══ Dataset content

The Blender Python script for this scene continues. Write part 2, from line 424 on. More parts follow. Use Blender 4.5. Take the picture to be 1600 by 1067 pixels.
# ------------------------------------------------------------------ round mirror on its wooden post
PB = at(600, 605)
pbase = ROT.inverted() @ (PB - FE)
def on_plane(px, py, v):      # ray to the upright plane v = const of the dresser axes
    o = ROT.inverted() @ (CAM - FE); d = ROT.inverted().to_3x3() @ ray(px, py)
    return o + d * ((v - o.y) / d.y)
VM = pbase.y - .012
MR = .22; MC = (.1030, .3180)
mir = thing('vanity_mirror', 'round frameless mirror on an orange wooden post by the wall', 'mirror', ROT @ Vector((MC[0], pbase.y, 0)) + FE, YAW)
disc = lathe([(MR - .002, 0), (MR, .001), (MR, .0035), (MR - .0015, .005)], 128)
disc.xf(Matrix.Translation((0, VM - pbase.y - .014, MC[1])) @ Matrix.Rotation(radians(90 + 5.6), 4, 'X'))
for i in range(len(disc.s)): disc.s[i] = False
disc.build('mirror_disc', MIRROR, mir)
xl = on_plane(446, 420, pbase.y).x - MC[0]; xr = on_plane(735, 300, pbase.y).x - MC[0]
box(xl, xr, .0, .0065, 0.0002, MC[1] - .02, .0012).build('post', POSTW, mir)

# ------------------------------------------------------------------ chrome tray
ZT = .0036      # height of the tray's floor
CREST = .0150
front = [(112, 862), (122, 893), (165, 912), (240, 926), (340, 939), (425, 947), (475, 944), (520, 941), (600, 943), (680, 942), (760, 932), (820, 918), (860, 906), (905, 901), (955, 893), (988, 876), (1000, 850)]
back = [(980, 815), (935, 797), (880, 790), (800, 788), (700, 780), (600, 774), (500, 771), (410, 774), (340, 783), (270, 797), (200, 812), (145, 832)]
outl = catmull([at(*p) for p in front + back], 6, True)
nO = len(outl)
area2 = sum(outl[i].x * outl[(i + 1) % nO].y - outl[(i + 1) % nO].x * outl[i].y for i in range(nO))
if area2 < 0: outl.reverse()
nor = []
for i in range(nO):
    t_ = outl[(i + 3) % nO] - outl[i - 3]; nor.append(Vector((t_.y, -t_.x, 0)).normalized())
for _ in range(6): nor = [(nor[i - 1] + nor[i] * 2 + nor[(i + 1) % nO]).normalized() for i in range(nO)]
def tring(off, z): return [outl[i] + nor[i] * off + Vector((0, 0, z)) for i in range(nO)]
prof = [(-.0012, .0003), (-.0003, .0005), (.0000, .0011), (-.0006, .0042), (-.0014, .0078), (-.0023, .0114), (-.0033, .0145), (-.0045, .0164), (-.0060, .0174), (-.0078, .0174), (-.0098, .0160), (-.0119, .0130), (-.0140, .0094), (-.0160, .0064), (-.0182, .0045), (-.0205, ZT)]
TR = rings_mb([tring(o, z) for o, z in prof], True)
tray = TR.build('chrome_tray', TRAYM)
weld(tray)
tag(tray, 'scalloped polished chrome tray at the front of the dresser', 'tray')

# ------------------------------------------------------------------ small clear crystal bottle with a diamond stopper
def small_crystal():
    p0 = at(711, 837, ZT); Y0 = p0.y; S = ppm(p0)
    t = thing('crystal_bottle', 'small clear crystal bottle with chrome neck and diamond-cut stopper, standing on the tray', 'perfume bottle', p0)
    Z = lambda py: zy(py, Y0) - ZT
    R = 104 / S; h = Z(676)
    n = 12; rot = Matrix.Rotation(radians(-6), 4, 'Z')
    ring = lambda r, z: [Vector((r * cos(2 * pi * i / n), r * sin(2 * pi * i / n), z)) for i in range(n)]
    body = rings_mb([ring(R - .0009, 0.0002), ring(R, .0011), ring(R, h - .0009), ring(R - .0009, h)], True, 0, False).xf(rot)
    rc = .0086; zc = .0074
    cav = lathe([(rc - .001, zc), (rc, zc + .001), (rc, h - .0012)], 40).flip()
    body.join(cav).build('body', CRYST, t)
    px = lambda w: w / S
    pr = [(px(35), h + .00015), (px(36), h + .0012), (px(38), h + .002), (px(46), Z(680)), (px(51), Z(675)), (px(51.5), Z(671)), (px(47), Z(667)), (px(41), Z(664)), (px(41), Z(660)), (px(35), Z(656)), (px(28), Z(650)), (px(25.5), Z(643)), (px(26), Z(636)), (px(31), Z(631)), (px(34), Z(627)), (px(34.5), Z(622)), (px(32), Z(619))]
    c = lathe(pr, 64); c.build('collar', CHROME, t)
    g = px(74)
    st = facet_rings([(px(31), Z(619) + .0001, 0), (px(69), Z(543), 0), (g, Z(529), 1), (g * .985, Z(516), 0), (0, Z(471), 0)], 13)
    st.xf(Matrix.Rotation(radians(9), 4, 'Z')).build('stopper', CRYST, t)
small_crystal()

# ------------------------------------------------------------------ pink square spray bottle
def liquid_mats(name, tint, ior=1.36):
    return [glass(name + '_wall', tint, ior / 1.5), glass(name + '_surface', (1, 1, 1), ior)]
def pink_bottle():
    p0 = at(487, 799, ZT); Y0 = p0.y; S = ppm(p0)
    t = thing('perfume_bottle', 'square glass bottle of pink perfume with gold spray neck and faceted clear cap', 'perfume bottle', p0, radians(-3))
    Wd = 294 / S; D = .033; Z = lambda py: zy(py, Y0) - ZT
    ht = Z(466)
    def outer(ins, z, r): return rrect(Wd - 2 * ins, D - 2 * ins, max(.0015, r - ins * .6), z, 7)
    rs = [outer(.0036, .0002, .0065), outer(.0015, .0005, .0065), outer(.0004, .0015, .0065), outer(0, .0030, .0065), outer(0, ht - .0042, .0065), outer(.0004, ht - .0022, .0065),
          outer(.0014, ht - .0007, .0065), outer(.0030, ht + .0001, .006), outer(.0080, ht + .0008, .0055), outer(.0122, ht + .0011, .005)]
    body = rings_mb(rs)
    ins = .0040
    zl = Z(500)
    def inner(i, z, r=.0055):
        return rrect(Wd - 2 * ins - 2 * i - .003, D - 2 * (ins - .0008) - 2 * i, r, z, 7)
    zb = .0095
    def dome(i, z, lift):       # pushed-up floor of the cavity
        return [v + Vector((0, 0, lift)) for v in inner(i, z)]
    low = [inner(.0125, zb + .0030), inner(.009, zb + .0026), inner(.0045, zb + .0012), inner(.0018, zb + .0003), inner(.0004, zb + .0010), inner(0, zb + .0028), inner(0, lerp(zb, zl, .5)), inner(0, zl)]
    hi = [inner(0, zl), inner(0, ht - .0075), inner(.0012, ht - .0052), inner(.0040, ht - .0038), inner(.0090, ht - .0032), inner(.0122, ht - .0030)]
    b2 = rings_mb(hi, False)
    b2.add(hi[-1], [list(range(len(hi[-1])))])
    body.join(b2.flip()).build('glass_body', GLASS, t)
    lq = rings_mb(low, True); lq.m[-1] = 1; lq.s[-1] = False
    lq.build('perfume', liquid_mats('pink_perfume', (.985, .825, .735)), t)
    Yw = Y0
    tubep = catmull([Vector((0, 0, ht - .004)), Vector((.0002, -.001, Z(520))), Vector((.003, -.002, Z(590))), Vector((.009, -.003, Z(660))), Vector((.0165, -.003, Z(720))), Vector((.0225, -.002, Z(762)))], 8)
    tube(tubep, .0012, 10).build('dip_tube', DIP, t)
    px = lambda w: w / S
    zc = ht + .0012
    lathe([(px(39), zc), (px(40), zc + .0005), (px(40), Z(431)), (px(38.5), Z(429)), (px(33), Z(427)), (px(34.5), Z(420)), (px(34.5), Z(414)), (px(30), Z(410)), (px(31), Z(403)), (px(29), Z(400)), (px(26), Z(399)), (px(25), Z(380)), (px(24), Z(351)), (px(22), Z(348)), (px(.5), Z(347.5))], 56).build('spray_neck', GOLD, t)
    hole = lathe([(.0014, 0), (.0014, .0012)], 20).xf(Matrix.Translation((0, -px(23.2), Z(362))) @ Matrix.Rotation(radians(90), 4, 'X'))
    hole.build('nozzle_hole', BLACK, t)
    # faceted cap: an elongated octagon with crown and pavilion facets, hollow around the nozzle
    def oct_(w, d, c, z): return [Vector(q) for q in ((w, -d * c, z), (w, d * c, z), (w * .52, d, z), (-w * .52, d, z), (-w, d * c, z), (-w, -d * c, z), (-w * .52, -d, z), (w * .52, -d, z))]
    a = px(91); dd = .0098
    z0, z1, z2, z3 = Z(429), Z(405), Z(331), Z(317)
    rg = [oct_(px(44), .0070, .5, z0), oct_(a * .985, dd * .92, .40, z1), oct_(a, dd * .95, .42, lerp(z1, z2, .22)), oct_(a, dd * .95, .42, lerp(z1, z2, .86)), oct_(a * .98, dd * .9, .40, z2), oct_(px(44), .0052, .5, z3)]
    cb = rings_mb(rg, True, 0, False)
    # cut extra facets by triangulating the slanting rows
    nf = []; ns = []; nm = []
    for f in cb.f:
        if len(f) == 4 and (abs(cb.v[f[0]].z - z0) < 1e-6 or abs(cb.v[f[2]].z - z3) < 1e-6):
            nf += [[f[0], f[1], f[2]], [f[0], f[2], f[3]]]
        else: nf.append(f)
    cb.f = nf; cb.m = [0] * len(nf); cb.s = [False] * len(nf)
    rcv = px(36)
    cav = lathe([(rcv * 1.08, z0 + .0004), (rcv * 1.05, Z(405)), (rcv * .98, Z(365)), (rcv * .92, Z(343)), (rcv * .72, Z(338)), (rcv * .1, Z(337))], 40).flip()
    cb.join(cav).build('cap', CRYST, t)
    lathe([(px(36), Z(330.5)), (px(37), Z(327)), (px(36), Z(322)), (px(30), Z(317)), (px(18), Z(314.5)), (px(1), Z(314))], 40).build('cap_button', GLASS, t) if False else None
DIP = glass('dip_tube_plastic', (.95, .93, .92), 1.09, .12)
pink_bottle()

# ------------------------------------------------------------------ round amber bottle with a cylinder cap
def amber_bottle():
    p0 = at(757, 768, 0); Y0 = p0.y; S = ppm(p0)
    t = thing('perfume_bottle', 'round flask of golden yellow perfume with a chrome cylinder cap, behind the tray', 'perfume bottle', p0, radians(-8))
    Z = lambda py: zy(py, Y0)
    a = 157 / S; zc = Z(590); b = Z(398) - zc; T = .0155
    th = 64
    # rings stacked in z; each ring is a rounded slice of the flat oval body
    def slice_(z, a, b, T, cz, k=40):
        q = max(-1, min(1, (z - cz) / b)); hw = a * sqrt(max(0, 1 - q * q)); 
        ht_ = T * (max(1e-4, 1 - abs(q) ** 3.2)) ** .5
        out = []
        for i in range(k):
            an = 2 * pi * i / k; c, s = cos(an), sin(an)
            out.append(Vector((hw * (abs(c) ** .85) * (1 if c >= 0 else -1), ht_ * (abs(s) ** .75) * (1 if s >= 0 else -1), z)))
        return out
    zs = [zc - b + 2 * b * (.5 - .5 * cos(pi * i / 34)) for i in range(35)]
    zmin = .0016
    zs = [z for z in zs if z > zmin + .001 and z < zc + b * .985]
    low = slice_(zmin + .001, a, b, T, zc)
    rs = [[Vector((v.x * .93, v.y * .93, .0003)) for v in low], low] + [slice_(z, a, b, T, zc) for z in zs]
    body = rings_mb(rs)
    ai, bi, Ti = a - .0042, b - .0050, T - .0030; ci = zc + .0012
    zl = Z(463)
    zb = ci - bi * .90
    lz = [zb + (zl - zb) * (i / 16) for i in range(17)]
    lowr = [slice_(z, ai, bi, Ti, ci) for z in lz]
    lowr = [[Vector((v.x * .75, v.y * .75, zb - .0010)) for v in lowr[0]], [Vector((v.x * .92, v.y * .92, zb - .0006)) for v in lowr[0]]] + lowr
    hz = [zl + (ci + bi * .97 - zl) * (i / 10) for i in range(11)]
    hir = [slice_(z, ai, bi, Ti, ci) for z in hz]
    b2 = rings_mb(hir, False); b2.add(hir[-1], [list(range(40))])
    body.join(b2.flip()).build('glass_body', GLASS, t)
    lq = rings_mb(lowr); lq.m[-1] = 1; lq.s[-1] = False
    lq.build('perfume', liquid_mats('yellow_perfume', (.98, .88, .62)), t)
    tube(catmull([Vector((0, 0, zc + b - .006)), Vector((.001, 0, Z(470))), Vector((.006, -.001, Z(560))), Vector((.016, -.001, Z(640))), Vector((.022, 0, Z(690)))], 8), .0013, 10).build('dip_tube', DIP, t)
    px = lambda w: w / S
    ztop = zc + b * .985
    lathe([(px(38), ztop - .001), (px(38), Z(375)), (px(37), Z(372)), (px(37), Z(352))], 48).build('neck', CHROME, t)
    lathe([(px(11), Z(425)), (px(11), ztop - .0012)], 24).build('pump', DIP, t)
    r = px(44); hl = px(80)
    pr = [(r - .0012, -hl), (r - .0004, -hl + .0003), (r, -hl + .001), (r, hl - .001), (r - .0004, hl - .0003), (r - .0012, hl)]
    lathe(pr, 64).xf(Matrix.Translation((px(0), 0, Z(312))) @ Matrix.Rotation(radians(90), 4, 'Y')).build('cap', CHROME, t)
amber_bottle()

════

- **Exercise description**: Exactly repeat the lines above, from the opening line through the one with "box(xl, xr, .0, .0065, 0.0002, MC[1]", and include nothing else.

- **Worked answer**:
The Blender Python script for this scene continues. Write part 2, from line 424 on. More parts follow. Use Blender 4.5. Take the picture to be 1600 by 1067 pixels.
# ------------------------------------------------------------------ round mirror on its wooden post
PB = at(600, 605)
pbase = ROT.inverted() @ (PB - FE)
def on_plane(px, py, v):      # ray to the upright plane v = const of the dresser axes
    o = ROT.inverted() @ (CAM - FE); d = ROT.inverted().to_3x3() @ ray(px, py)
    return o + d * ((v - o.y) / d.y)
VM = pbase.y - .012
MR = .22; MC = (.1030, .3180)
mir = thing('vanity_mirror', 'round frameless mirror on an orange wooden post by the wall', 'mirror', ROT @ Vector((MC[0], pbase.y, 0)) + FE, YAW)
disc = lathe([(MR - .002, 0), (MR, .001), (MR, .0035), (MR - .0015, .005)], 128)
disc.xf(Matrix.Translation((0, VM - pbase.y - .014, MC[1])) @ Matrix.Rotation(radians(90 + 5.6), 4, 'X'))
for i in range(len(disc.s)): disc.s[i] = False
disc.build('mirror_disc', MIRROR, mir)
xl = on_plane(446, 420, pbase.y).x - MC[0]; xr = on_plane(735, 300, pbase.y).x - MC[0]
box(xl, xr, .0, .0065, 0.0002, MC[1] - .02, .0012).build('post', POSTW, mir)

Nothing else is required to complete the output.